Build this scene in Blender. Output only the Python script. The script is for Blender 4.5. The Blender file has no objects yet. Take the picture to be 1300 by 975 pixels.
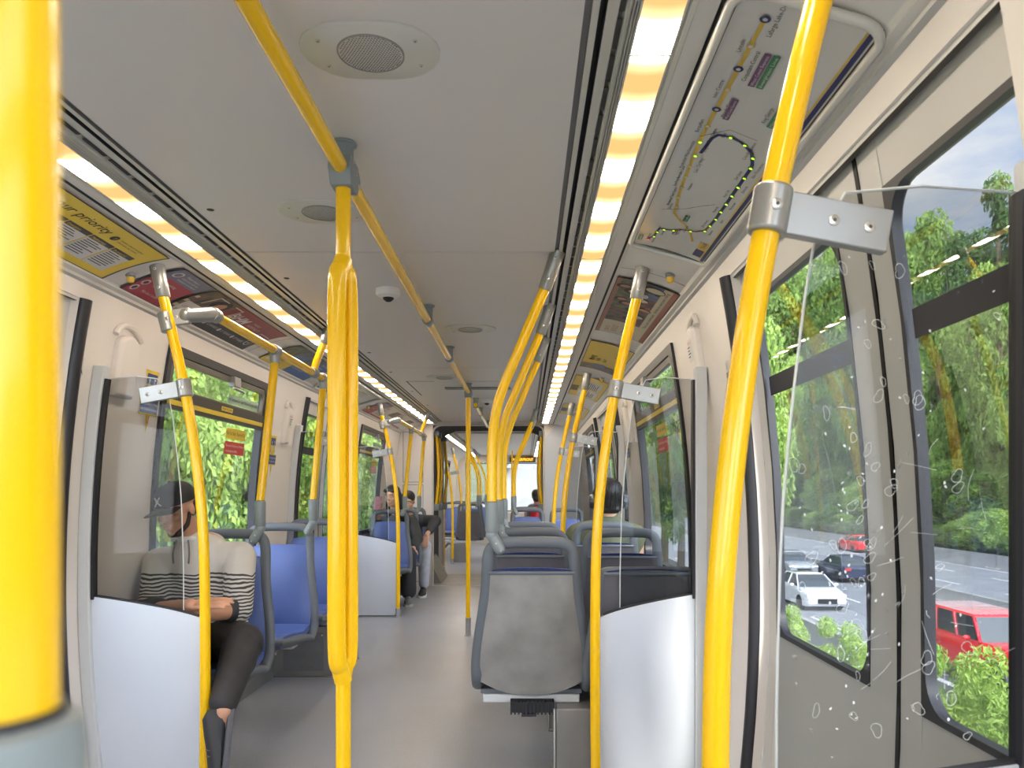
import bpy, bmesh, math, random
from mathutils import Vector, Matrix
V = Vector
random.seed(7)
sc = bpy.context.scene
col = sc.collection
PI = math.pi

# ---------------------------------------------------------------- camera, sky, sun, exposure
cam_d = bpy.data.cameras.new('camera'); cam = bpy.data.objects.new('camera', cam_d); col.objects.link(cam)
cam.location = (0.476, 0, 1.19); cam.rotation_euler = (PI/2, 0, 0)
cam_d.sensor_width = 36; cam_d.lens = 976/1300*36
cam_d.shift_x = (650-667)/1300; cam_d.shift_y = (626-487.5)/1300
cam_d.clip_start = 0.02; cam_d.clip_end = 900
cam_d.dof.use_dof = True; cam_d.dof.focus_distance = 3.4; cam_d.dof.aperture_fstop = 8.0
sc.camera = cam
sc.view_settings.view_transform = 'Standard'
sc.view_settings.look = 'None'
sc.view_settings.exposure = 0.35
sc.view_settings.gamma = 1.0
sc.view_settings.use_curve_mapping = False
SKY = 1.0; SUNSKY_FILL = 8.0; LED_W = 32.0

w = bpy.data.worlds.new('sky'); sc.world = w; w.use_nodes = True
nt = w.node_tree; nt.nodes.clear()
def N(nt, t, **k):
    n = nt.nodes.new(t)
    for a, b in k.items():
        if a.startswith('i_'):
            key = a[2:]
            n.inputs[int(key) if key.isdigit() else key.replace('_', ' ')].default_value = b
        else: setattr(n, a, b)
    return n
out = N(nt, 'ShaderNodeOutputWorld'); bg = N(nt, 'ShaderNodeBackground')
tc = N(nt, 'ShaderNodeTexCoord'); mp = N(nt, 'ShaderNodeMapping'); mp.inputs['Scale'].default_value = (1, 1, 2.6)
no = N(nt, 'ShaderNodeTexNoise', i_Scale=2.3, i_Detail=8.0, i_Roughness=0.6)
cr = N(nt, 'ShaderNodeValToRGB'); cr.color_ramp.elements[0].position = .40; cr.color_ramp.elements[1].position = .56
sep = N(nt, 'ShaderNodeSeparateXYZ'); gr = N(nt, 'ShaderNodeValToRGB')
gr.color_ramp.elements[0].color = (.72, .82, .95, 1); gr.color_ramp.elements[1].color = (.13, .32, .78, 1)
gr.color_ramp.elements[1].position = .75
mx = N(nt, 'ShaderNodeMixRGB'); mx.inputs[2].default_value = (.93, .95, 1, 1)
# sky brightness raised around the sun behind the train, added to fill the interior
vd = N(nt, 'ShaderNodeVectorMath', operation='DOT_PRODUCT'); vd.inputs[1].default_value = (.12, -.86, .50)
hz = N(nt, 'ShaderNodeMapRange'); hz.inputs[1].default_value = -.1; hz.inputs[2].default_value = 1.0; hz.inputs[3].default_value = SKY; hz.inputs[4].default_value = SUNSKY_FILL
L = nt.links.new
L(tc.outputs['Generated'], mp.inputs[0]); L(mp.outputs[0], no.inputs['Vector']); L(no.outputs[0], cr.inputs[0])
L(tc.outputs['Generated'], sep.inputs[0]); L(sep.outputs['Z'], gr.inputs[0]); L(gr.outputs[0], mx.inputs[1]); L(cr.outputs[0], mx.inputs[0])
L(mx.outputs[0], bg.inputs[0]); L(tc.outputs['Generated'], vd.inputs[0]); L(vd.outputs['Value'], hz.inputs[0]); L(hz.outputs[0], bg.inputs[1]); L(bg.outputs[0], out.inputs[0])
sd = bpy.data.lights.new('sun', 'SUN'); sd.energy = 6.0; sd.angle = .12; sd.color = (1, .95, .86)
so = bpy.data.objects.new('sun', sd); col.objects.link(so); so.rotation_euler = V((-.15, .80, -.62)).to_track_quat('-Z', 'Y').to_euler()

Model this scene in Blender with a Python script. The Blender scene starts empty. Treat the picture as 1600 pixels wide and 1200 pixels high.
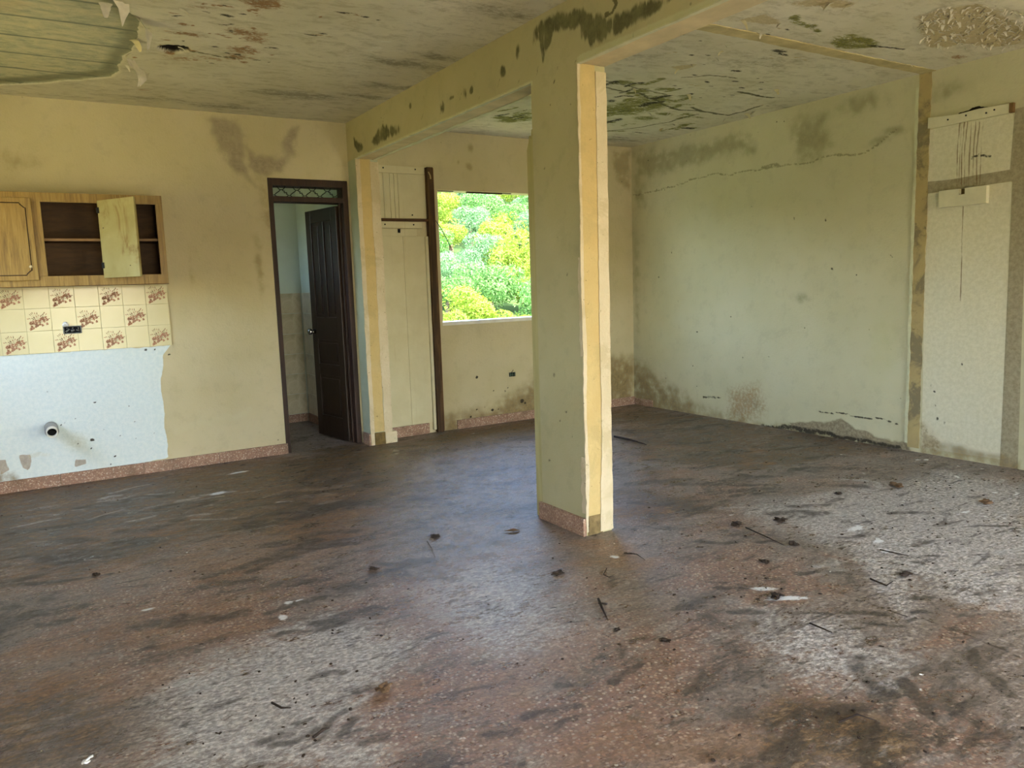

Job -> Copy whichever lines in the listing above contain the word "Python".

Response below ->
Build this scene in Blender. Output only the Python script. The script is for Blender 4.5. The Blender file has no objects yet. Take the picture to be 1300 by 975 pixels.
Model this scene in Blender with a Python script. The Blender scene starts empty. Treat the picture as 1600 pixels wide and 1200 pixels high.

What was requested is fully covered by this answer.